According to Adam Levitin, a Georgetown University Law Center professor who specializes in bankruptcy, “there’s no obvious immediate liquidity event,” he tweeted on Wednesday.

“But I think there's a decision Celsius will ultimately have to make: whether to try to sell its good assets as fast as possible (which assumes BTC falls or is steady) or to hope that BTC prices will rebound,” Levitin said, adding that it’s “very likely” Celsius will end up in bankruptcy.

Nonetheless, investors are keeping an eye on Celsius’ on-chain movement.

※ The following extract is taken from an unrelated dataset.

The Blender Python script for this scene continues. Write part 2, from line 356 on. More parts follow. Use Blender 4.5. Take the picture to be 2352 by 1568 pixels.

After the Terra ecosystem collapsed, with failed algorithmic stablecoin TerraUSD (UST) and cryptocurrency Luna (LUNC) becoming nearly worthless, there has been a ripple effect throughout the space.

While investors worry about Celsius, it’s been reported that prominent cryptocurrency fund Three Arrows Capital (or 3AC) is also facing possible insolvency after facing $400 million in liquidations. “We are in the process of communicating with relevant parties and fully committed to working this out,” 3AC co-founder Zhu Su tweeted on Tuesday. 3AC did not immediately respond to Fortune’s request for comment.

Bitcoin, the largest cryptocurrency by market value, hit as low as $20,193 in the last 24 hours. It’s now trading at around $21,324. Ether, the second largest, hit $1,023 in the same timeframe, and is currently trading at $1,112.